§ Directions: Give the listing again character for character, but drop the images.

BEGIN Recorded data

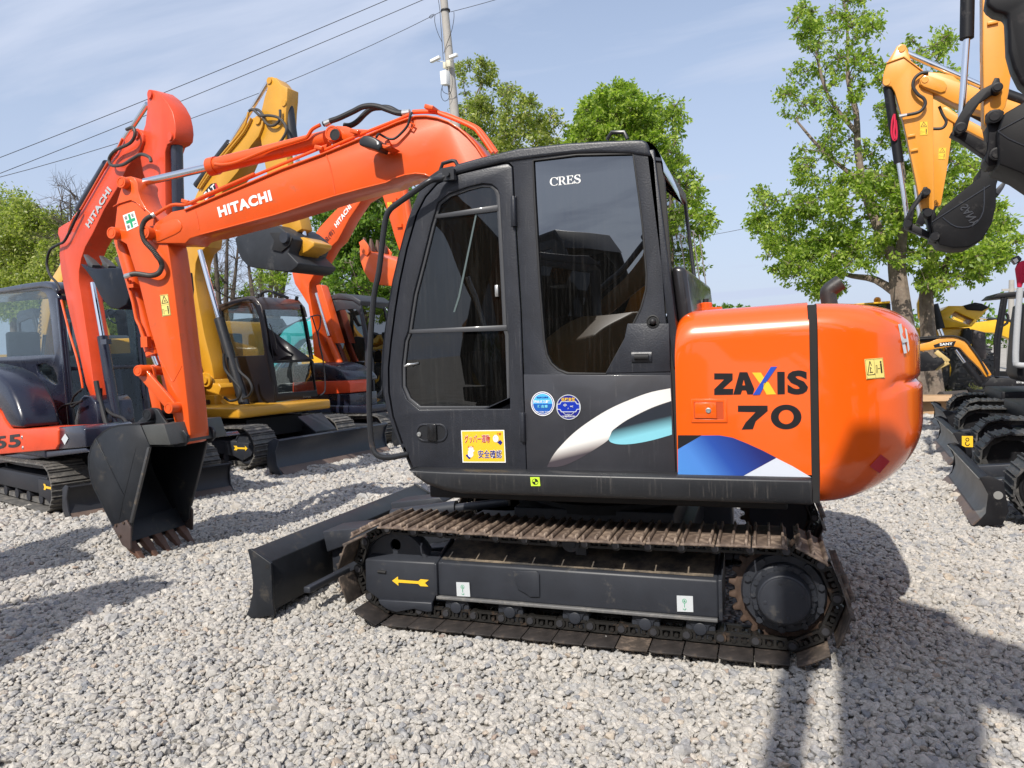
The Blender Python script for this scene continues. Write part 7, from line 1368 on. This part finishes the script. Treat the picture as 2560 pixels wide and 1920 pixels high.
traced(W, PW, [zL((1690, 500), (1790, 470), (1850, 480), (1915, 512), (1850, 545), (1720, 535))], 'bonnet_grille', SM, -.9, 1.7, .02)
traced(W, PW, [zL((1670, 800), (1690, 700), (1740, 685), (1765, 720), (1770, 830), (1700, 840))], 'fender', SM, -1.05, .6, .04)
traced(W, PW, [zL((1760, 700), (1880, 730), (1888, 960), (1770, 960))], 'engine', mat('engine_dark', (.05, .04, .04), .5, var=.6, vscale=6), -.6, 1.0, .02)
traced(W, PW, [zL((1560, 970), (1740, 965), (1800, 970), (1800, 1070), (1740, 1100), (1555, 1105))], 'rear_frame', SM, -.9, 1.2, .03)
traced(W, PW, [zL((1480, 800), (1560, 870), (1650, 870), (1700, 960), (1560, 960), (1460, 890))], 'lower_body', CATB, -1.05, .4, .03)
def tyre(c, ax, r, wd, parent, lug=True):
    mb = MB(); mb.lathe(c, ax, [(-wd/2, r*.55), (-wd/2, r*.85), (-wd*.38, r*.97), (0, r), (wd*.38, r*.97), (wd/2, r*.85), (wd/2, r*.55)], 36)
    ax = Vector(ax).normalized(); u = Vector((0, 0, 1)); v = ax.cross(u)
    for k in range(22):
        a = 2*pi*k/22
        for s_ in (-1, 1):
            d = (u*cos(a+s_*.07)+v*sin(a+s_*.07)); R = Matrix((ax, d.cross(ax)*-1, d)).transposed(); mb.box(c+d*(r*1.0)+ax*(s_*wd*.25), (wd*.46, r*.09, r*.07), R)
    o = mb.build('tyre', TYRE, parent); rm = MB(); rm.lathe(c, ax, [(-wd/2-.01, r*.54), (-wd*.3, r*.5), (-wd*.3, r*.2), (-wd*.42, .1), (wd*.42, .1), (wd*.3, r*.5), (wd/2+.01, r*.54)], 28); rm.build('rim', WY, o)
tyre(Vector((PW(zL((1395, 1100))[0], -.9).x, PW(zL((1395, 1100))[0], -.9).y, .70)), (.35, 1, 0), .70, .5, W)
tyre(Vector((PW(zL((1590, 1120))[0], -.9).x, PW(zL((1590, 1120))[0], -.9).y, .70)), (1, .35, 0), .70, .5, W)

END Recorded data

§ Solution to the problem:
The Blender Python script for this scene continues. Write part 7, from line 1368 on. This part finishes the script. Treat the picture as 2560 pixels wide and 1920 pixels high.
traced(W, PW, [zL((1690, 500), (1790, 470), (1850, 480), (1915, 512), (1850, 545), (1720, 535))], 'bonnet_grille', SM, -.9, 1.7, .02)
traced(W, PW, [zL((1670, 800), (1690, 700), (1740, 685), (1765, 720), (1770, 830), (1700, 840))], 'fender', SM, -1.05, .6, .04)
traced(W, PW, [zL((1760, 700), (1880, 730), (1888, 960), (1770, 960))], 'engine', mat('engine_dark', (.05, .04, .04), .5, var=.6, vscale=6), -.6, 1.0, .02)
traced(W, PW, [zL((1560, 970), (1740, 965), (1800, 970), (1800, 1070), (1740, 1100), (1555, 1105))], 'rear_frame', SM, -.9, 1.2, .03)
traced(W, PW, [zL((1480, 800), (1560, 870), (1650, 870), (1700, 960), (1560, 960), (1460, 890))], 'lower_body', CATB, -1.05, .4, .03)
def tyre(c, ax, r, wd, parent, lug=True):
    mb = MB(); mb.lathe(c, ax, [(-wd/2, r*.55), (-wd/2, r*.85), (-wd*.38, r*.97), (0, r), (wd*.38, r*.97), (wd/2, r*.85), (wd/2, r*.55)], 36)
    ax = Vector(ax).normalized(); u = Vector((0, 0, 1)); v = ax.cross(u)
    for k in range(22):
        a = 2*pi*k/22
        for s_ in (-1, 1):
            d = (u*cos(a+s_*.07)+v*sin(a+s_*.07)); R = Matrix((ax, d.cross(ax)*-1, d)).transposed(); mb.box(c+d*(r*1.0)+ax*(s_*wd*.25), (wd*.46, r*.09, r*.07), R)
    o = mb.build('tyre', TYRE, parent); rm = MB(); rm.lathe(c, ax, [(-wd/2-.01, r*.54), (-wd*.3, r*.5), (-wd*.3, r*.2), (-wd*.42, .1), (wd*.42, .1), (wd*.3, r*.5), (wd/2+.01, r*.54)], 28); rm.build('rim', WY, o)
tyre(Vector((PW(zL((1395, 1100))[0], -.9).x, PW(zL((1395, 1100))[0], -.9).y, .70)), (.35, 1, 0), .70, .5, W)
tyre(Vector((PW(zL((1590, 1120))[0], -.9).x, PW(zL((1590, 1120))[0], -.9).y, .70)), (1, .35, 0), .70, .5, W)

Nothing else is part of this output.